* **Instructions for the task**: Look through the data below. Show each line where the string "Write" occurs.

* **Material for this exercise**:

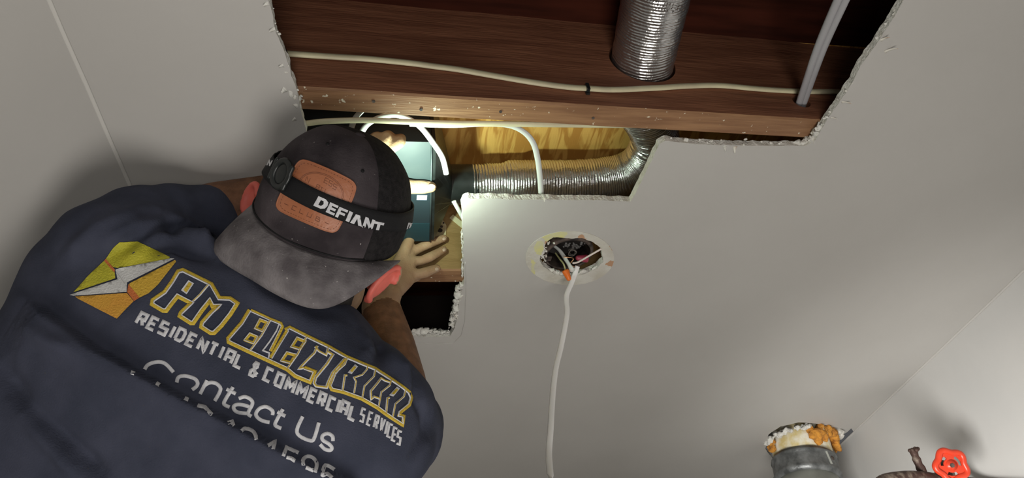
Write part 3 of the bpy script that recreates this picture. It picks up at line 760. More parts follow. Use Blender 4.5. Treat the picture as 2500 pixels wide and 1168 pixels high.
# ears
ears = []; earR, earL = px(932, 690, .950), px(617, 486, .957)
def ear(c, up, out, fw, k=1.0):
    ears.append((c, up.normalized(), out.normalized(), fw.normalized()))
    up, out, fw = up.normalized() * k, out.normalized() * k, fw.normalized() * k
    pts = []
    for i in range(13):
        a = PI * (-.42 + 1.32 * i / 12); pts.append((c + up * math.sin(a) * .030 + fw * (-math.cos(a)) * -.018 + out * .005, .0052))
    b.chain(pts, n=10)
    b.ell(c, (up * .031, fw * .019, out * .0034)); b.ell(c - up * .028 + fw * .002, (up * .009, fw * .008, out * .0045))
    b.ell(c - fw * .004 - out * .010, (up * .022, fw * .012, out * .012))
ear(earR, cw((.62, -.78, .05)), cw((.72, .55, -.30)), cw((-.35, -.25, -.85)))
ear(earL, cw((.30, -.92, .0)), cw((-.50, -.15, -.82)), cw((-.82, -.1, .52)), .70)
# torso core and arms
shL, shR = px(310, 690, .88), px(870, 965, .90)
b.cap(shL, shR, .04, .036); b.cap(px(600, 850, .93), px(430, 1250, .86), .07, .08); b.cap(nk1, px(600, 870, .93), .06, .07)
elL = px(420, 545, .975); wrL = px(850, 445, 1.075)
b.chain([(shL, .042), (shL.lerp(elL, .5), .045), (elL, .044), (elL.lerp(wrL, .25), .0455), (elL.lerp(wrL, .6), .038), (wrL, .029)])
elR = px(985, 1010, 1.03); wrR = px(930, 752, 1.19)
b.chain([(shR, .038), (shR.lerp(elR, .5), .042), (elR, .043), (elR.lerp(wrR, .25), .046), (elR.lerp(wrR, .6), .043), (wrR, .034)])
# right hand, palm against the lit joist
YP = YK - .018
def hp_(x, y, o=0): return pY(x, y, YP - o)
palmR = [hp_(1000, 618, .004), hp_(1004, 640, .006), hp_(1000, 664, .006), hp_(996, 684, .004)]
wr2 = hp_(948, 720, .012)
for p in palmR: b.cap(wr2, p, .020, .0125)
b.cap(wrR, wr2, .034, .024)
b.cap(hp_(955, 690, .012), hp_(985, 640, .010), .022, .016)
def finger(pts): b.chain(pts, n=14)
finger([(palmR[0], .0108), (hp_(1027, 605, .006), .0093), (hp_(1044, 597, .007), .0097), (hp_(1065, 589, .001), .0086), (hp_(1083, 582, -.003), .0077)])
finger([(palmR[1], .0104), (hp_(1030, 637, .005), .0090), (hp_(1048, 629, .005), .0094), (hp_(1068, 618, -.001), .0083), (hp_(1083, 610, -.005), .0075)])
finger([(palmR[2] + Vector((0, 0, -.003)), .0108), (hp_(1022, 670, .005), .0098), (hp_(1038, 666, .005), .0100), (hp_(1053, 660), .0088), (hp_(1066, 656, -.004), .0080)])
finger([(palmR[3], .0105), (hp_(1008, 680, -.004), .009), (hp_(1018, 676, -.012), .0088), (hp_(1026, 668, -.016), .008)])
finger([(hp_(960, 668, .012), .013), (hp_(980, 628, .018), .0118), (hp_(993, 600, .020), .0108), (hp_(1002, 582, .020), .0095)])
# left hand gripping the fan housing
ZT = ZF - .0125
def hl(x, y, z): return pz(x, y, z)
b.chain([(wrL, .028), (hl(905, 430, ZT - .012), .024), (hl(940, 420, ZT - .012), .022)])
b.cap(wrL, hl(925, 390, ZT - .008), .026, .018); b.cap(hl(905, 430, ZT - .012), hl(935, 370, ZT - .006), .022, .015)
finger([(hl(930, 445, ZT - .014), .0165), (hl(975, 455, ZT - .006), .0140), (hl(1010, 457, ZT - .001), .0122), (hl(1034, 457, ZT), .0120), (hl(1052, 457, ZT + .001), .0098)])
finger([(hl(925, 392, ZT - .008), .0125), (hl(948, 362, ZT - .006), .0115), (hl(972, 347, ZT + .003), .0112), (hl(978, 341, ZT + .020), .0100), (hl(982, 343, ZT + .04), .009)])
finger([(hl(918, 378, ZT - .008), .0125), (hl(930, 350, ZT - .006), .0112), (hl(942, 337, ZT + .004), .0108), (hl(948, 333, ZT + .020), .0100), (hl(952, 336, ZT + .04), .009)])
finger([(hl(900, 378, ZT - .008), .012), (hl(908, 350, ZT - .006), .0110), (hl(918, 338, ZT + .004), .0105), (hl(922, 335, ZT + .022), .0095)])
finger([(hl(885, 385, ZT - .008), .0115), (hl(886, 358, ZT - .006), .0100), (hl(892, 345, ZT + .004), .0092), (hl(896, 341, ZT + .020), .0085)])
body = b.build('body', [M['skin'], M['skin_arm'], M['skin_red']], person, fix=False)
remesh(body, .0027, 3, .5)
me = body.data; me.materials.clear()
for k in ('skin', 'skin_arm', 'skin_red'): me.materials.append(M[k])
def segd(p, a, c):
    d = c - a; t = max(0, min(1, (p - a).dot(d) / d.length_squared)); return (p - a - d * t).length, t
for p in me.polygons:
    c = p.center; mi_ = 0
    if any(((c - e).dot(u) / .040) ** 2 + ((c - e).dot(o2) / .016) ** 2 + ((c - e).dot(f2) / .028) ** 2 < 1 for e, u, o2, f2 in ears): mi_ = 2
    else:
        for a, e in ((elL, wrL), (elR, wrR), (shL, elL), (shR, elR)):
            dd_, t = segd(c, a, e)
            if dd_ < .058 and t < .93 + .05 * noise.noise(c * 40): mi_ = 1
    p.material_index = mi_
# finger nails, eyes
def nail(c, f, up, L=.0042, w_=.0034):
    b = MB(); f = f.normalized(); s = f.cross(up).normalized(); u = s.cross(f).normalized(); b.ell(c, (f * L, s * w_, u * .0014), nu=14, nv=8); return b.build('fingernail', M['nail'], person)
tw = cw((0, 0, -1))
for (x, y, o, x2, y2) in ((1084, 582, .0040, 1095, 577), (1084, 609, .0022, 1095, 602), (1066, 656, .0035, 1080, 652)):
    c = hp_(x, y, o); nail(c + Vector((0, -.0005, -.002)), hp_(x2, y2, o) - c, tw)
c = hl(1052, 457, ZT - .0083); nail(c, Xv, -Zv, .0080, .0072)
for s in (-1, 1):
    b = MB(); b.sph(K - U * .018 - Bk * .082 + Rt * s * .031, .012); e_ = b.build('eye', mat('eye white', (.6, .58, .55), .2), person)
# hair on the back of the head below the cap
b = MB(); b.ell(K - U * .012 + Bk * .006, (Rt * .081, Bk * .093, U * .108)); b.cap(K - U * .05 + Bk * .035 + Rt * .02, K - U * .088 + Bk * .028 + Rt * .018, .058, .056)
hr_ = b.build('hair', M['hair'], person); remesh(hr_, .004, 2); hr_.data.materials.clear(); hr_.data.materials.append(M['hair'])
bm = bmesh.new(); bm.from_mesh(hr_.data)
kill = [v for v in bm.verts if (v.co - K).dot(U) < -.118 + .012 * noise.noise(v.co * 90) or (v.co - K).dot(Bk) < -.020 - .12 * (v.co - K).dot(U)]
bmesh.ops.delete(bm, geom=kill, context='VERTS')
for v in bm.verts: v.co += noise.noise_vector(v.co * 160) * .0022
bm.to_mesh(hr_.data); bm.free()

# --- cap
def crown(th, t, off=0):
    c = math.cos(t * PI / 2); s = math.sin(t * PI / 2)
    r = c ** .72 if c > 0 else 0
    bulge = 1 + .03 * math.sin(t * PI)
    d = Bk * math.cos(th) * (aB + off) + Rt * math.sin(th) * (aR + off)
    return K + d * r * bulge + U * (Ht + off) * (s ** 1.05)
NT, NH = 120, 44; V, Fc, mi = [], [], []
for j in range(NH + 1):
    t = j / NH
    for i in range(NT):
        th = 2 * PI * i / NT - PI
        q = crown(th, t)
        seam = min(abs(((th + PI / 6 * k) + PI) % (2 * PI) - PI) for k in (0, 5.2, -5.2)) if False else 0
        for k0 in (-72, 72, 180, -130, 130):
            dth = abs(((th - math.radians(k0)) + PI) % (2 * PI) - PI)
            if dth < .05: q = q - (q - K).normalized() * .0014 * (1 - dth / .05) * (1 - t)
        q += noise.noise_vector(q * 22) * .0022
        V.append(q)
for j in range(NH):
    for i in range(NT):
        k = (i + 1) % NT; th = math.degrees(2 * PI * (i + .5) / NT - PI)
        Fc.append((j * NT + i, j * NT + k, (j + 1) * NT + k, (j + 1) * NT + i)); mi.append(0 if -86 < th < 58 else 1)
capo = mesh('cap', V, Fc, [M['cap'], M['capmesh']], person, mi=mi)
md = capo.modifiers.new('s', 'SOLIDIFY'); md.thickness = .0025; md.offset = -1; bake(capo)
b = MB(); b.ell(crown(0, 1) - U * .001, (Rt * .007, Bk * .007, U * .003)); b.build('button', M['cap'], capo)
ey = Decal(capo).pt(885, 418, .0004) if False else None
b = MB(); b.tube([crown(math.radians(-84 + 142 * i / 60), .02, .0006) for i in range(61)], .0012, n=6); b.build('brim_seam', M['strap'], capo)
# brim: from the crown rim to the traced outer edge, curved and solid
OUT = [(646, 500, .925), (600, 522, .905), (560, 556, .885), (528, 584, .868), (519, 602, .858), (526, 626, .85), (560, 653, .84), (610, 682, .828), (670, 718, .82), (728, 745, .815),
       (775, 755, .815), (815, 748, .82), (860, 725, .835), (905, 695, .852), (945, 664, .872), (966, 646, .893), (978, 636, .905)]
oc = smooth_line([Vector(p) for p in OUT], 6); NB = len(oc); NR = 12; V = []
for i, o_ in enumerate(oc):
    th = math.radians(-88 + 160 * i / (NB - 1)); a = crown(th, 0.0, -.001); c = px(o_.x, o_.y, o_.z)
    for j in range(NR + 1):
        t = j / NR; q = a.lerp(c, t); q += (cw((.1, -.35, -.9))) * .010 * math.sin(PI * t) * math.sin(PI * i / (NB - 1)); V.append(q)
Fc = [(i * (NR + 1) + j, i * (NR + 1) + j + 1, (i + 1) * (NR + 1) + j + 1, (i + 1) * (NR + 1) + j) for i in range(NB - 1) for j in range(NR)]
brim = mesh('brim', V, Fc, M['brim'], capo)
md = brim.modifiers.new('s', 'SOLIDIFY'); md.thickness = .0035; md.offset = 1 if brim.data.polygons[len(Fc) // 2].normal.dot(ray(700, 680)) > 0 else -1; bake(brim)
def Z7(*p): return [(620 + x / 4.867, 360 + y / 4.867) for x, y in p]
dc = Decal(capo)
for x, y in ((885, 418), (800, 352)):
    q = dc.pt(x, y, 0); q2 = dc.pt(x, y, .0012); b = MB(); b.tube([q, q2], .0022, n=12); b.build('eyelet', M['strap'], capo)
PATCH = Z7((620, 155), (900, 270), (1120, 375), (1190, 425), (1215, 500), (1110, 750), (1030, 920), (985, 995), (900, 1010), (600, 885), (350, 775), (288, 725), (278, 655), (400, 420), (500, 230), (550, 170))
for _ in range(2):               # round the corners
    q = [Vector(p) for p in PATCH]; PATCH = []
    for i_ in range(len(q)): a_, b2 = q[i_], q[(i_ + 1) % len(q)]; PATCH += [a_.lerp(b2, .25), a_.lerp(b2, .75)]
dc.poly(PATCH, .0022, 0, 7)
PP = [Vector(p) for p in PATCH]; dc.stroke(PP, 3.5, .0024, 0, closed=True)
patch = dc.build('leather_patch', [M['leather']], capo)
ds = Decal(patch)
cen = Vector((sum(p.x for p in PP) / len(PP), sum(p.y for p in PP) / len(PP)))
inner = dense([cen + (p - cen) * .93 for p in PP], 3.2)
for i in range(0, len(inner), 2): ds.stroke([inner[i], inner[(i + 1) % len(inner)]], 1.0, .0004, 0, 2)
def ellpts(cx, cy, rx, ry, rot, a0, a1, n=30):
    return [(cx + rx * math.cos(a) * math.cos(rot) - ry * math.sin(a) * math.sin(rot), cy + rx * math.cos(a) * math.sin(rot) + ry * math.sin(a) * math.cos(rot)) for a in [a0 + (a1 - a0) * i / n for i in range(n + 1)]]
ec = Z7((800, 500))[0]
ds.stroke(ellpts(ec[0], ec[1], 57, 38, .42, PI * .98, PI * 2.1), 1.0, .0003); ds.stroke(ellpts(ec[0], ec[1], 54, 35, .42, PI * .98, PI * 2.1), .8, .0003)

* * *

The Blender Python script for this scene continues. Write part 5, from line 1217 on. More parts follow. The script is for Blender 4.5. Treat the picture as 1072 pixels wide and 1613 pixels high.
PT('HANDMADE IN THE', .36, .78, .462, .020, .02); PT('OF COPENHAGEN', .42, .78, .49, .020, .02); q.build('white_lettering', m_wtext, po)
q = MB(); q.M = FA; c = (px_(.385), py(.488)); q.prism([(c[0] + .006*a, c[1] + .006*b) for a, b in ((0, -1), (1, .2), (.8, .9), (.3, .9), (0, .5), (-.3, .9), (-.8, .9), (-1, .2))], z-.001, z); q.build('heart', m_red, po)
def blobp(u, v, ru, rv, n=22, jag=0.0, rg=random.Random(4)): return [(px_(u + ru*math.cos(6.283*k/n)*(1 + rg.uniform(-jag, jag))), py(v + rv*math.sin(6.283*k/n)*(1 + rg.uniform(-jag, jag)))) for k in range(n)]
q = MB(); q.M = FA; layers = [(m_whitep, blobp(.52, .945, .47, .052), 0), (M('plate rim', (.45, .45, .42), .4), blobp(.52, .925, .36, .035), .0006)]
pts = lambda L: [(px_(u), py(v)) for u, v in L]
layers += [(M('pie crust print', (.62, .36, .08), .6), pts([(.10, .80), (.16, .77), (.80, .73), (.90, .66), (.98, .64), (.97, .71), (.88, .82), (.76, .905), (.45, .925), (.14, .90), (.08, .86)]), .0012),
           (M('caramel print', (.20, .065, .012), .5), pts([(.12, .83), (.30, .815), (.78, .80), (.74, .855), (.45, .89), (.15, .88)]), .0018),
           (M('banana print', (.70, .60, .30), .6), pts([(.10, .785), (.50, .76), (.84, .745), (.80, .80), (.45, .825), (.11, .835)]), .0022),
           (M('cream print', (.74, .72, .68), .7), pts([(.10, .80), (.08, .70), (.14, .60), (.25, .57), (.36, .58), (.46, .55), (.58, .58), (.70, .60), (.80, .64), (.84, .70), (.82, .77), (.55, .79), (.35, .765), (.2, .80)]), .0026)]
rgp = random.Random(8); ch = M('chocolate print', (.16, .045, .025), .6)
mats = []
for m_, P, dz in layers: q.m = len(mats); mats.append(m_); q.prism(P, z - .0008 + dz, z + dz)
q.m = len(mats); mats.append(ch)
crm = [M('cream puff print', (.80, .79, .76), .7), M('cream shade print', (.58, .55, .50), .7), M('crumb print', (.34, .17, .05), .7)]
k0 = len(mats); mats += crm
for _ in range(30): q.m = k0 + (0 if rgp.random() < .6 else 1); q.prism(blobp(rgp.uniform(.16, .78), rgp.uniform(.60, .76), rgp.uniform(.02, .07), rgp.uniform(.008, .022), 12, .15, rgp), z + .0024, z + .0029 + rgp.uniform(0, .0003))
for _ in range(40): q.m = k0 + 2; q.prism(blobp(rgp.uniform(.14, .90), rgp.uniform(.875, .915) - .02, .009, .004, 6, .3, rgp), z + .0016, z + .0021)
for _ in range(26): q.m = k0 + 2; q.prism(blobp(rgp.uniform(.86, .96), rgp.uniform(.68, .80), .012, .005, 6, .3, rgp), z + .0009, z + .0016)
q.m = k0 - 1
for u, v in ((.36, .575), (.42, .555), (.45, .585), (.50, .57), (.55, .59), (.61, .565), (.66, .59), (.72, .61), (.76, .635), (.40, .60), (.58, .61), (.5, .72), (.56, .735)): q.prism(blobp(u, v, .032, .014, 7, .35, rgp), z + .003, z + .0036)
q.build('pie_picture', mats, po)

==

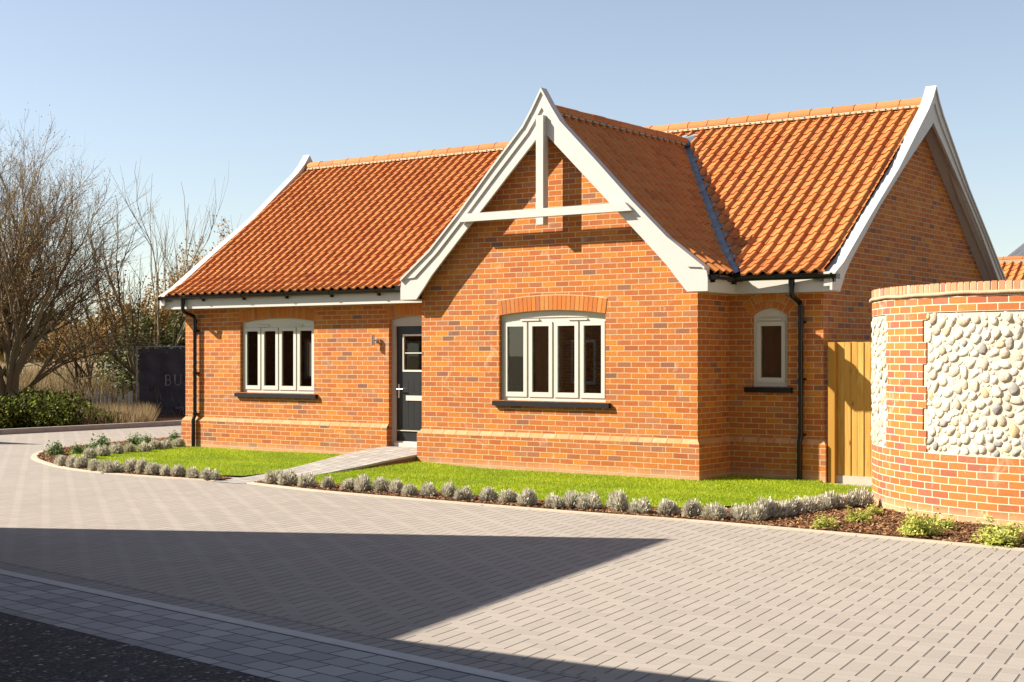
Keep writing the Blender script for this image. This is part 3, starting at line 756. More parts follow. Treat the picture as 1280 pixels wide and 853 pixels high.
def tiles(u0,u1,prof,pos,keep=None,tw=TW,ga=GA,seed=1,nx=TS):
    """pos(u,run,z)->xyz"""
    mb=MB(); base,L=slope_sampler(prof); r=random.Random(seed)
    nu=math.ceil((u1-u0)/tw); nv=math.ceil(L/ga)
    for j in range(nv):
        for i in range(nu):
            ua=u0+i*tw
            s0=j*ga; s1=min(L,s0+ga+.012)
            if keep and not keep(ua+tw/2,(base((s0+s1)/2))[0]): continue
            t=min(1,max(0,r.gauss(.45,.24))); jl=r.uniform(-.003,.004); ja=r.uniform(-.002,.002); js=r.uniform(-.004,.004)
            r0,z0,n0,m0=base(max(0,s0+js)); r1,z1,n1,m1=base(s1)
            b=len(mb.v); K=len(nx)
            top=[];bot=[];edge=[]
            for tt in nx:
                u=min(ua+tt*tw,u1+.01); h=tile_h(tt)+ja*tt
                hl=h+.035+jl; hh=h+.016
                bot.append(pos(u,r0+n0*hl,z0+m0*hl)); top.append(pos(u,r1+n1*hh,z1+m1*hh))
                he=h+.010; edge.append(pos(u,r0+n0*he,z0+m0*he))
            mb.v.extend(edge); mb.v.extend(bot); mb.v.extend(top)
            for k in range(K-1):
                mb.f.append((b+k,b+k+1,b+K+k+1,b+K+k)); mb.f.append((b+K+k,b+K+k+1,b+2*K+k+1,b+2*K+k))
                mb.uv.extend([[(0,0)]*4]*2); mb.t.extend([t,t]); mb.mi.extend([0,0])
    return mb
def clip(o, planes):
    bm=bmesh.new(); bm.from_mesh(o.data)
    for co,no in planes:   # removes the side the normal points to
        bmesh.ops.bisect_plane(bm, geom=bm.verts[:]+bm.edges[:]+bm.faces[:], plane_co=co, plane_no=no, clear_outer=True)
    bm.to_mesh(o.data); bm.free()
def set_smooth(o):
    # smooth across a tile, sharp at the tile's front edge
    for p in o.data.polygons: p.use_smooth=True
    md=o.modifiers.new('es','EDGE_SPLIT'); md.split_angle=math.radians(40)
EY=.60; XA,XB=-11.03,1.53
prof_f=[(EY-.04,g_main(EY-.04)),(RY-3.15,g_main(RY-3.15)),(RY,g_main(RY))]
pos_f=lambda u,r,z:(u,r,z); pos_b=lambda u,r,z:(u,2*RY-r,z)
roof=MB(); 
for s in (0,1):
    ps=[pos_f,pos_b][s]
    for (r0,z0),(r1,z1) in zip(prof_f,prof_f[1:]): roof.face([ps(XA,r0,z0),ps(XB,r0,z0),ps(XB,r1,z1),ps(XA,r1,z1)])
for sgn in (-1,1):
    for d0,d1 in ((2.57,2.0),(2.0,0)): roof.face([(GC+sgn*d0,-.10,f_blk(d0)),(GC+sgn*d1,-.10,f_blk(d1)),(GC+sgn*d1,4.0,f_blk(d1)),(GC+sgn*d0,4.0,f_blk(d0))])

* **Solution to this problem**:
Write part 3 of the bpy script that recreates this picture. It picks up at line 760. More parts follow. Use Blender 4.5. Treat the picture as 2500 pixels wide and 1168 pixels high.
The Blender Python script for this scene continues. Write part 5, from line 1217 on. More parts follow. The script is for Blender 4.5. Treat the picture as 1072 pixels wide and 1613 pixels high.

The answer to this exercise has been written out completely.